What is needed: Leave out the pictures, and retype only the lines from the beginning of the material through the line that contains "tag(o, 'narrow torn", including both.
==== Raw data ====
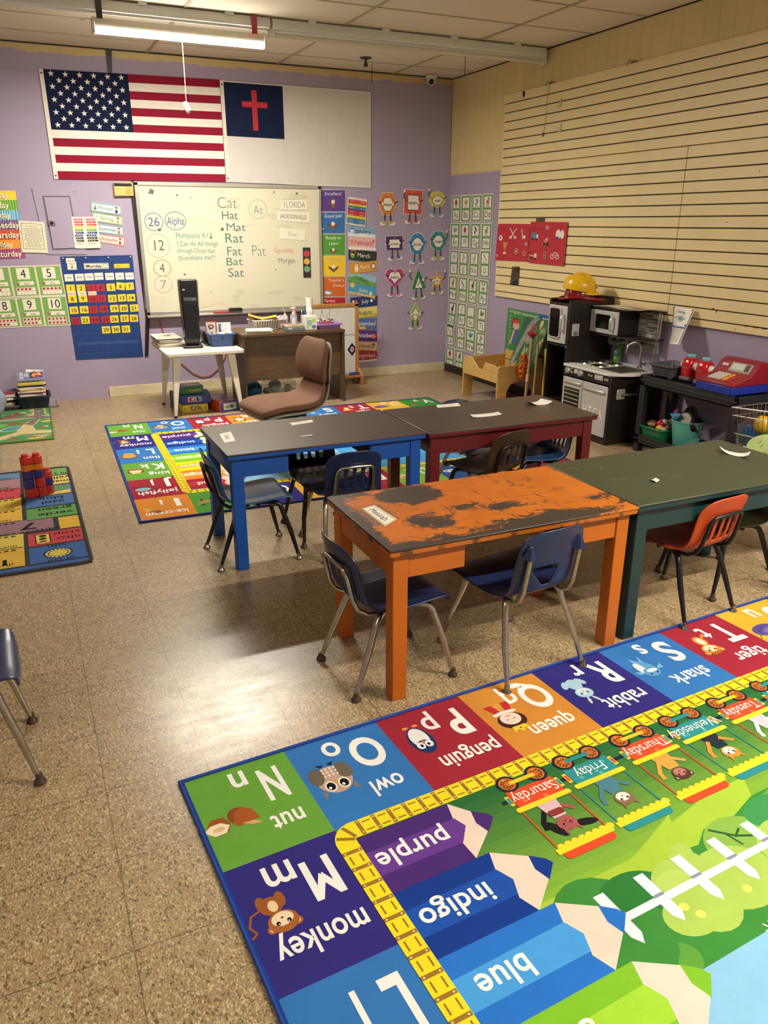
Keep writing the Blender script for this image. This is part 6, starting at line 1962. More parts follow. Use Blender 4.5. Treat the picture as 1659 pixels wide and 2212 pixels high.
for lab, tb, pts in (('leftover clear tape scraps in the middle of the blue table', tB, [(-3.22, -4.385, .06, .012, 5), (-3.16, -4.435, .09, .010, 3), (-3.20, -4.47, .12, .008, 4), (-3.08, -4.46, .10, .008, 8)]),
                     ('clear tape outline left on the green table', tG, [(-2.25, -5.60, .10, .004, -12), (-2.07, -5.63, .12, .004, 10), (-1.98, -5.66, .06, .004, -30), (-2.33, -5.40, .05, .006, -35), (-2.22, -5.45, .02, .012, 10)]),
                     ('clear tape round the tag on the orange table', tO, [(-3.355, -5.49, .07, .02, 15), (-3.40, -5.60, .03, .16, 3), (-3.305, -5.56, .012, .17, 4)])):
    mb = MB()
    for x, y, w, h, a in pts:
        mb.obox((x, y, ZT + .0006), (w, h, .0008), Matrix.Rotation(R(a), 3, 'Z'))
    tag(mb.build('tape_residue', tape_m, smooth=0), lab, 'tape', 'tape left on the tables')
o = MB().obox((-3.22, -4.385, ZT + .0016), (.065, .012, .0008), Matrix.Rotation(R(6), 3, 'Z')).build('paper_scrap', white_paper, smooth=0)
tag(o, 'narrow torn strip of white paper stuck on the blue table', 'paper')

# ================================================================ task chair behind the blue table
fabric = M('brown_pink_upholstery', '#74523d', .85, var=.1, vscale=9, bmp=.25, bscale=900)
grey_pl = M('warm_grey_plastic', '#9a968a', .45)
t = thing('task_chair', 'brown upholstered swivel chair on the far alphabet rug, facing left', 'chair', (-2.845, -2.80, 0), R(100))
def pad(pts, hw, th):
    """Cushion along a side profile (y, z), half width hw, thickness th."""
    mb = MB()
    n = len(pts)
    us = [-1, -.92, -.6, 0, .6, .92, 1]
    for side in (1, -1):
        for k, (y, z, w, ny, nz) in enumerate(pts):
            for u in us:
                e = abs(u)
                t_ = th * (1 - .55 * e ** 6) * (.5 if side > 0 else -.5) * (1 if 0 < k < n - 1 else .55)
                dip = (.02 if side > 0 else .012) * (1 - e ** 2) * (-1)
                mb.v.append((u * w, y + ny * (t_ + dip), z + nz * (t_ + dip)))
    m_ = len(us)
    for s in (0, 1):
        b = s * n * m_
        for k in range(n - 1):
            for j in range(m_ - 1):
                q = (b + k * m_ + j, b + k * m_ + j + 1, b + (k + 1) * m_ + j + 1, b + (k + 1) * m_ + j)
                mb.f.append(q if s == 0 else q[::-1]); mb.fm.append(0)
    def rim(i0, i1):
        b = n * m_
        mb.f.append((i0, b + i0, b + i1, i1)); mb.fm.append(0)
    for k in range(n - 1):
        rim(k * m_, (k + 1) * m_); rim((k + 1) * m_ + m_ - 1, k * m_ + m_ - 1)
    for j in range(m_ - 1):
        rim(j + 1, j); rim((n - 1) * m_ + j, (n - 1) * m_ + j + 1)
    return mb
seat_p = [(.30, .385, .17, .5, .85), (.285, .405, .215, .2, .98), (.20, .425, .235, 0, 1), (.10, .432, .24, 0, 1), (0, .428, .235, 0, 1), (-.10, .425, .22, 0, 1), (-.18, .435, .20, .3, .95), (-.225, .47, .175, .7, .7), (-.245, .52, .155, .95, .2), (-.25, .555, .15, 1, 0)]
back_p = [(-.25, .55, .155, 1, 0), (-.235, .59, .185, 1, -.1), (-.225, .65, .20, 1, 0), (-.23, .72, .205, 1, .05), (-.245, .79, .195, 1, .1), (-.262, .85, .17, .95, .2), (-.275, .885, .12, .8, .5)]
seat_p = [(y * .86 if y > 0 else y, *r_) for y, *r_ in seat_p]
back_p = [(y, .55 + (z - .55) * .92, *r_) for y, z, *r_ in back_p]
pad(seat_p, .24, .075).build('seat_cushion', fabric, t, sub=2)
pad(back_p, .2, .07).build('back_cushion', fabric, t, sub=2)
pad([(y - ny * .045, z - nz * .045, w * .97, ny, nz) for y, z, w, ny, nz in seat_p], .24, .03).build('seat_shell', grey_pl, t, sub=2)
pad([(y - ny * .045, z - nz * .045, w * .97, ny, nz) for y, z, w, ny, nz in back_p], .2, .03).build('back_shell', grey_pl, t, sub=2)
MB().box(-.10, .10, -.13, .12, .325, .375).build('tilt_mechanism', M('black_plastic'), t, bevel=.008)
MB().tube([(0, 0, .09), (0, 0, .33)], .028, 14).build('gas_column', M('black_plastic'), t)
for k in range(5):
    a = R(72 * k + 20)
    lg = MB().hexa([(math.cos(a + .5) * .03, math.sin(a + .5) * .03, .075), (math.cos(a - .5) * .03, math.sin(a - .5) * .03, .075), (math.cos(a - .07) * .26, math.sin(a - .07) * .26, .06), (math.cos(a + .07) * .26, math.sin(a + .07) * .26, .06)],
                [(math.cos(a + .5) * .03, math.sin(a + .5) * .03, .115), (math.cos(a - .5) * .03, math.sin(a - .5) * .03, .115), (math.cos(a - .07) * .26, math.sin(a - .07) * .26, .08), (math.cos(a + .07) * .26, math.sin(a + .07) * .26, .08)]).build('base_arm', grey_pl, t, bevel=.004)
    MB().tube([(math.cos(a) * .25 - math.sin(a) * .02, math.sin(a) * .25 + math.cos(a) * .02, .036), (math.cos(a) * .25 + math.sin(a) * .02, math.sin(a) * .25 - math.cos(a) * .02, .036)], .027, 14).build('caster', M('black_plastic'), lg)

# ================================================================ white metal table and what stands on it
wm = M('white_painted_metal', '#ddd8c8', .4, var=.05)
ZW = .565
t = thing('metal_table', 'small white metal table with splayed legs left of the desk', 'table', (-3.035, -.83, 0))
MB().prism(rrect(-.335, .345, -.385, .42, .03), ZW - .028, ZW, 'z').build('table_top', wm, t, bevel=.004)
rub = M('black_rubber', '#141414', .6)
for sx, sy in ((-1, -1), (1, -1), (-1, 1), (1, 1)):
    fx, fy = sx * .30, (-.35 if sy < 0 else .26)
    tx, ty = sx * .235, (-.29 if sy < 0 else .22)
    def ring(cx, cy, w, z):
        return [(cx - w, cy - w, z), (cx + w, cy - w, z), (cx + w, cy + w, z), (cx - w, cy + w, z)]
    mb = MB().hexa(ring(fx * .95 + tx * .05, fy * .95 + ty * .05, .013, .018), ring(tx, ty, .036, ZW - .028))
    mb.hexa([(p[0] - sy * 0, p[1] - .004, p[2]) for p in ring(fx * .9 + tx * .1, fy * .9 + ty * .1, .008, .05)], [(p[0], p[1] - .008, p[2]) for p in ring(fx * .6 + tx * .4, fy * .6 + ty * .4, .010, .22)])
    lg = mb.build('leg', wm, t, bevel=.004)
    MB().tube([(fx, fy, 0), (fx * .96 + tx * .04, fy * .96 + ty * .04, .02)], .014, 10).build('foot_cap', rub, lg)

dk = M('black_plastic')
t = thing('tower_heater', 'tall black tower heater standing on the white metal table', 'heater', (-3.08, -.88, ZW), R(-6))
MB().prism(rrect(-.085, .085, -.10, .10, .02), 0, .022, 'z').build('base', dk, t, bevel=.005)
mb = MB()
secs = [(.02, .055, .06), (.06, .068, .075), (.10, .072, .082), (.30, .078, .085), (.42, .082, .085), (.56, .084, .082), (.585, .078, .075)]
prev = None
for z, w, d in secs:
    k = [(-w, -d * .5), (-w * .82, -d), (w * .82, -d), (w, -d * .5), (w, d * .7), (w * .6, d), (-w * .6, d), (-w, d * .7)]
    mb.v += [(x, y - .02 * (z / .58) * 0, z) for x, y in k]
for i in range(len(secs) - 1):
    for j in range(8):
        mb.f.append((i * 8 + j, i * 8 + (j + 1) % 8, (i + 1) * 8 + (j + 1) % 8, (i + 1) * 8 + j)); mb.fm.append(0)
mb.f.append(tuple(reversed(range(8)))); mb.fm.append(0)
mb.f.append(tuple(range(48, 56))); mb.fm.append(0)
mb.build('body', M('gloss_black_plastic', '#151518', .22), t, bevel=.006)
A = Art(.11, .36, '#1d1e22')
for i in range(26):
    A.rect(.004, .01 + i * .0115, .102, .0035, '#0c0d10', 1)
A.rect(0, .33, .11, .03, '#4a4d55', 1)
A.txt('Lasko', .085, .344, .009, '#a9abb0', 2, 'n')
A.build('grille', lambda x, y, h: Vector((x - .05, -.086 - h, .08 + y)), print_mat('dark_grille', .35), .002, t)
A = Art(.02, .008, '#c9ccd2')
A.build('indicator', lambda x, y, h: Vector((x - .055, -.0845 - h, .50 + y)), PAPER, .001, t)
mb = MB()
for i in range(5):
    mb.box(.083, .09, -.05, .04, .05 + i * .022, .058 + i * .022)
mb.build('side_vents', dk, t)
MB().tube([(.05, .08, .03), (.11, .10, .02), (.16, .06, .004), (.13, .02, .004), (.11, .05, .02), (.15, .12, .05), (.2, .15, .10), (.25, .12, .16), (.27, .04, .19), (.25, .0, .12), (.2, -.02, .02)], .004, 6).build('power_cord', dk, t)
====
Result for this exercise:
Keep writing the Blender script for this image. This is part 6, starting at line 1962. More parts follow. Use Blender 4.5. Treat the picture as 1659 pixels wide and 2212 pixels high.
for lab, tb, pts in (('leftover clear tape scraps in the middle of the blue table', tB, [(-3.22, -4.385, .06, .012, 5), (-3.16, -4.435, .09, .010, 3), (-3.20, -4.47, .12, .008, 4), (-3.08, -4.46, .10, .008, 8)]),
                     ('clear tape outline left on the green table', tG, [(-2.25, -5.60, .10, .004, -12), (-2.07, -5.63, .12, .004, 10), (-1.98, -5.66, .06, .004, -30), (-2.33, -5.40, .05, .006, -35), (-2.22, -5.45, .02, .012, 10)]),
                     ('clear tape round the tag on the orange table', tO, [(-3.355, -5.49, .07, .02, 15), (-3.40, -5.60, .03, .16, 3), (-3.305, -5.56, .012, .17, 4)])):
    mb = MB()
    for x, y, w, h, a in pts:
        mb.obox((x, y, ZT + .0006), (w, h, .0008), Matrix.Rotation(R(a), 3, 'Z'))
    tag(mb.build('tape_residue', tape_m, smooth=0), lab, 'tape', 'tape left on the tables')
o = MB().obox((-3.22, -4.385, ZT + .0016), (.065, .012, .0008), Matrix.Rotation(R(6), 3, 'Z')).build('paper_scrap', white_paper, smooth=0)
tag(o, 'narrow torn strip of white paper stuck on the blue table', 'paper')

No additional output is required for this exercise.